La voix de basse étendue et si caractéristique de Nicolas Courjal, avec ses graves caverneux, s’incarne dans le Vieillard Hébreu. Julien Véronèse s’arroge le rôle ingrat du satrape, Abimélech avec force conviction et une présence indéniable. Tous les rôles plus secondaires sont parfaitement tenus et en place malgré leurs courtes interventions : Christophe Berry (un messager philistin), Marc Larcher (Premier Philistin) et Frédéric Caton (Second Philistin).
Les Chœurs de l’Opéra de Monte-Carlo et de l’Opéra Grand Avignon ont été impeccablement préparés par Stefano Visconti. Leurs interventions complexes et si décisives au premier acte notamment, reflètent toute l’importance que Camille Saint-Saëns leur avait réservée dans sa partition.

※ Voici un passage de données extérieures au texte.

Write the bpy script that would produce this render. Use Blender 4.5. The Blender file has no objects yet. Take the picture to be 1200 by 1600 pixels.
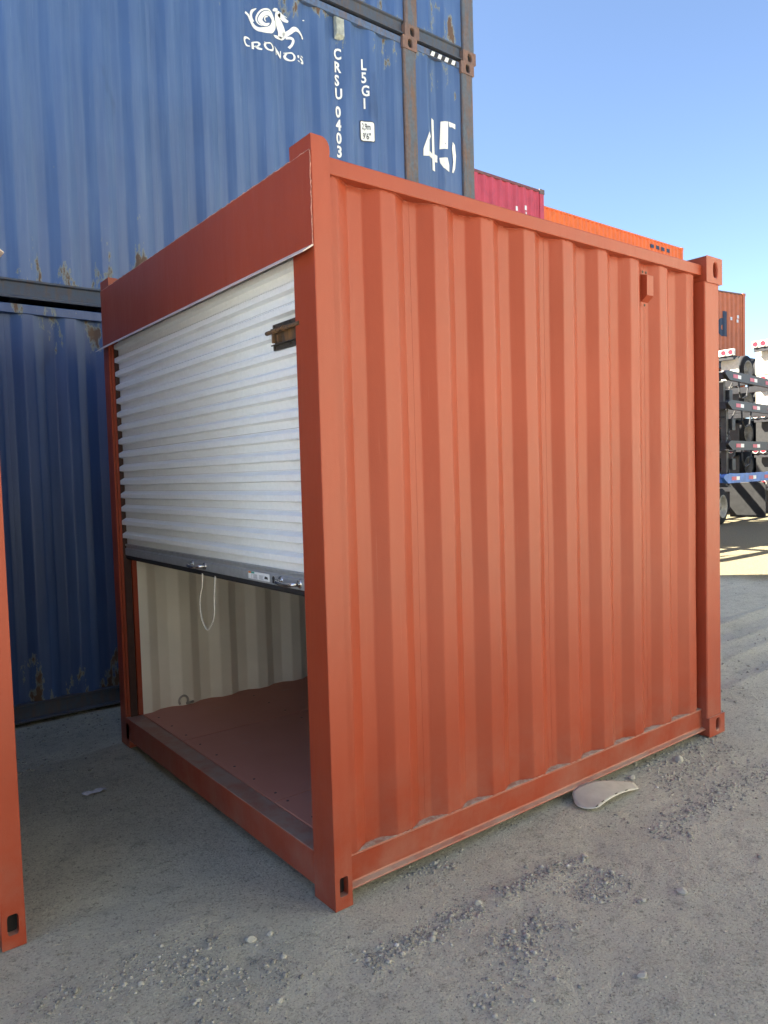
import bpy, bmesh, math, random
import numpy as np
from mathutils import Vector, Matrix
R = math.radians
random.seed(7)
S = bpy.context.scene
COL = S.collection

# ------------------------------------------------------------------ camera, light, exposure
cam_d = bpy.data.cameras.new('camera')
cam = bpy.data.objects.new('camera', cam_d)
COL.objects.link(cam)
S.camera = cam
YAW, PITCH, ROLL = R(52.10168), R(-2.88385), R(-1.64466)
fw = Vector((math.cos(PITCH)*math.cos(YAW), math.cos(PITCH)*math.sin(YAW), math.sin(PITCH)))
rt = Vector((math.sin(YAW), -math.cos(YAW), 0))
up = rt.cross(fw)
r2 = rt*math.cos(ROLL) + up*math.sin(ROLL)
u2 = up*math.cos(ROLL) - rt*math.sin(ROLL)
M = Matrix((r2, u2, -fw)).transposed().to_4x4()
M.translation = Vector((-1.49365, -2.28683, 1.65664))
cam.matrix_world = M
cam_d.sensor_fit = 'AUTO'
cam_d.sensor_width = 36.0
cam_d.lens = 1151.5727/1600*36
cam_d.clip_end = 2000
cam_d.clip_start = 0.05

SUN_DIR = Vector((-0.755, 0.655, 0.958)).normalized()      # towards the sun
SUN_EL = math.asin(SUN_DIR.z)
W = bpy.data.worlds.new('World')
S.world = W
W.use_nodes = True
wn = W.node_tree.nodes
wl = W.node_tree.links
bg = wn['Background']
sky = wn.new('ShaderNodeTexSky')
sky.sky_type = 'NISHITA'
sky.sun_disc = False
sky.sun_elevation = SUN_EL
sky.sun_rotation = math.atan2(SUN_DIR.x, SUN_DIR.y)
sky.air_density = 0.7
sky.dust_density = 0.25
sky.ozone_density = 1.0
wl.new(sky.outputs[0], bg.inputs[0])
bg.inputs[1].default_value = 0.05
sd = bpy.data.lights.new('sun', 'SUN')
sd.energy = 5.0
sd.angle = R(0.53)
sd.color = (1.0, 0.92, 0.78)
sun = bpy.data.objects.new('sun', sd)
COL.objects.link(sun)
sun.rotation_euler = SUN_DIR.to_track_quat('Z', 'Y').to_euler()
sun.location = (-20, 20, 30)
S.view_settings.view_transform = 'Standard'
S.view_settings.look = 'None'
S.view_settings.exposure = 2.88
S.view_settings.gamma = 1.0
S.view_settings.use_curve_mapping = False
S.cycles.max_bounces = 10
S.cycles.diffuse_bounces = 6
S.cycles.sample_clamp_indirect = 8.0

# ------------------------------------------------------------------ materials
class NT:
    def __init__(s, name):
        s.m = bpy.data.materials.new(name)
        s.m.use_nodes = True
        s.n = s.m.node_tree.nodes
        s.l = s.m.node_tree.links
        s.b = s.n['Principled BSDF']
        s.tc = s.n.new('ShaderNodeTexCoord')
    def mapv(s, scale, src='Object'):
        mp = s.n.new('ShaderNodeMapping')
        s.l.new(s.tc.outputs[src], mp.inputs[0])
        mp.inputs['Scale'].default_value = scale
        return mp.outputs[0]
    def noise(s, vec, scale, detail=4, rough=0.55, dist=0.0):
        t = s.n.new('ShaderNodeTexNoise')
        t.inputs['Scale'].default_value = scale
        t.inputs['Detail'].default_value = detail
        t.inputs['Roughness'].default_value = rough
        t.inputs['Distortion'].default_value = dist
        s.l.new(vec, t.inputs['Vector'])
        return t.outputs[0]
    def ramp(s, fac, a, b, va=0.0, vb=1.0):
        t = s.n.new('ShaderNodeMapRange')
        t.inputs['From Min'].default_value = a
        t.inputs['From Max'].default_value = b
        t.inputs['To Min'].default_value = va
        t.inputs['To Max'].default_value = vb
        s.l.new(fac, t.inputs['Value'])
        return t.outputs[0]
    def math(s, op, a, b=None):
        t = s.n.new('ShaderNodeMath')
        t.operation = op
        for i, v in enumerate((a, b)):
            if v is None: continue
            if isinstance(v, (int, float)): t.inputs[i].default_value = v
            else: s.l.new(v, t.inputs[i])
        return t.outputs[0]
    def mix(s, fac, a, b):
        t = s.n.new('ShaderNodeMix')
        t.data_type = 'RGBA'
        for i, v in ((0, fac), (6, a), (7, b)):
            if isinstance(v, (int, float)): t.inputs[i].default_value = v
            elif isinstance(v, tuple): t.inputs[i].default_value = (*v, 1)
            else: s.l.new(v, t.inputs[i])
        return t.outputs[2]
    def sep(s, src='Object'):
        t = s.n.new('ShaderNodeSeparateXYZ')
        s.l.new(s.tc.outputs[src], t.inputs[0])
        return t.outputs
    def normz(s):
        g = s.n.new('ShaderNodeNewGeometry')
        t = s.n.new('ShaderNodeSeparateXYZ')
        s.l.new(g.outputs['Normal'], t.inputs[0])
        return t.outputs[2]
    def color(s, c):
        if isinstance(c, tuple): s.b.inputs['Base Color'].default_value = (*c, 1)
        else: s.l.new(c, s.b.inputs['Base Color'])
    def rough(s, v):
        if isinstance(v, (int, float)): s.b.inputs['Roughness'].default_value = v
        else: s.l.new(v, s.b.inputs['Roughness'])
    def metal(s, v): s.b.inputs['Metallic'].default_value = v
    def bump(s, h, strength=0.2, dist=0.002):
        t = s.n.new('ShaderNodeBump')
        t.inputs['Strength'].default_value = strength
        t.inputs['Distance'].default_value = dist
        s.l.new(h, t.inputs['Height'])
        s.l.new(t.outputs[0], s.b.inputs['Normal'])

def simple(name, c, rough=0.6, metal=0.0, var=0.15, scale=20, bump=0.0):
    t = NT(name)
    v = t.mapv((1, 1, 1))
    n = t.noise(v, scale, 5)
    f = t.ramp(n, 0.3, 0.7)
    t.color(t.mix(f, tuple(x*(1-var) for x in c), tuple(min(1, x*(1+var)) for x in c)))
    t.rough(rough); t.metal(metal)
    if bump: t.bump(n, bump, 0.003)
    return t.m

DUST = (0.34, 0.265, 0.215)
def red_paint(name, base=(0.285, 0.047, 0.020)):
    t = NT(name)
    v = t.mapv((1, 1, 1))
    big = t.ramp(t.noise(v, 1.3, 4), 0.3, 0.7)
    st = t.ramp(t.noise(t.mapv((9, 9, 0.5)), 1.6, 5), 0.40, 0.75)
    c = t.mix(big, tuple(x*0.90 for x in base), tuple(x*1.08 for x in base))
    c = t.mix(t.math('MULTIPLY', st, 0.25), c, (base[0]*1.12, base[1]*1.5, base[2]*1.7))
    # faint runs and rub lines
    ln = t.ramp(t.noise(t.mapv((38, 38, 0.8)), 2.0, 6, 0.7), 0.64, 0.72)
    c = t.mix(t.math('MULTIPLY', ln, 0.22), c, (0.40, 0.16, 0.11))
    # scuffs and small chips down to old paint
    sc = t.ramp(t.noise(t.mapv((13, 13, 3)), 3.0, 7, 0.72), 0.66, 0.72)
    c = t.mix(t.math('MULTIPLY', sc, 0.42), c, (0.13, 0.035, 0.022))
    ch = t.ramp(t.noise(t.mapv((1, 1, 0.6)), 42, 5, 0.6), 0.745, 0.76)
    c = t.mix(t.math('MULTIPLY', ch, 0.8), c, (0.10, 0.055, 0.045))
    # splashed dust near the ground, and dust lying on upward faces
    z = t.sep()[2]
    low = t.math('MULTIPLY', t.ramp(z, 0.55, 0.0), t.ramp(t.noise(v, 6, 7, 0.65), 0.38, 0.72))
    c = t.mix(t.math('MULTIPLY', low, 0.30), c, DUST)
    up_ = t.math('MULTIPLY', t.ramp(t.normz(), 0.35, 0.8), t.ramp(t.noise(v, 9, 5, 0.65), 0.30, 0.60, 0.20, 0.80))
    c = t.mix(up_, c, DUST)
    t.color(c)
    r = t.math('ADD', t.math('MULTIPLY', big, 0.10), t.math('ADD', t.math('MULTIPLY', up_, 0.3), 0.34))
    t.rough(t.math('ADD', r, t.math('MULTIPLY', sc, 0.2)))
    t.b.inputs['Specular IOR Level'].default_value = 0.36
    h = t.math('ADD', t.noise(v, 260, 2), t.math('MULTIPLY', t.noise(t.mapv((1, 1, 0.35)), 6, 3), 9.0))
    t.bump(t.math('ADD', h, t.math('MULTIPLY', ch, -1.0)), 0.2, 0.0028)
    return t.m
M_RED = red_paint('red_oxide_paint')
def dusty():
    t = NT('grey_settled_dust')
    v = t.mapv((1, 1, 1))
    f = t.ramp(t.noise(v, 22, 6, 0.7), 0.38, 0.55)
    t.color(t.mix(f, (0.30, 0.16, 0.115), (0.40, 0.345, 0.295))); t.rough(0.95)
    return t.m
M_DUSTY = dusty()
M_FLANGE = simple('dusty_flange', (0.62, 0.52, 0.47), 0.6, 0, 0.15, 12)
M_WELD = simple('flaking_weld', (0.44, 0.22, 0.18), 0.7, 0, 0.5, 90)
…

Yves Abel dirige l’Orchestre Philharmonique de Radio France avec toute l’autorité requise, mais sans jamais outrepasser les limites d’une musique sérieuse qui ne doit jamais sombrer dans une accentuation qui risque de la malmener, voire la caricaturer au moment de la fameuse Bacchanale. L’équilibre ici se doit d’être subtil et précis. Sa direction se veut particulièrement attentive au plateau vocal et sait rebondir avec éclat aux moments les plus développés. Il contribue pour beaucoup à la réussite d’une soirée placée sous le signe de la musique française, pour laquelle Yves Abel s’est toujours fortement investi.
Le public réserve un triomphe mérité à l’ensemble des protagonistes de ce Samson et Dalila, ovationnant longuement Roberto Alagna pour son retour.
L’unique soirée publique aura lieu samedi 10 juillet et fera l’objet d’une retransmission simultanée sur les ondes de France Musique, puis d'une diffusion sur France 5 le 16 juillet.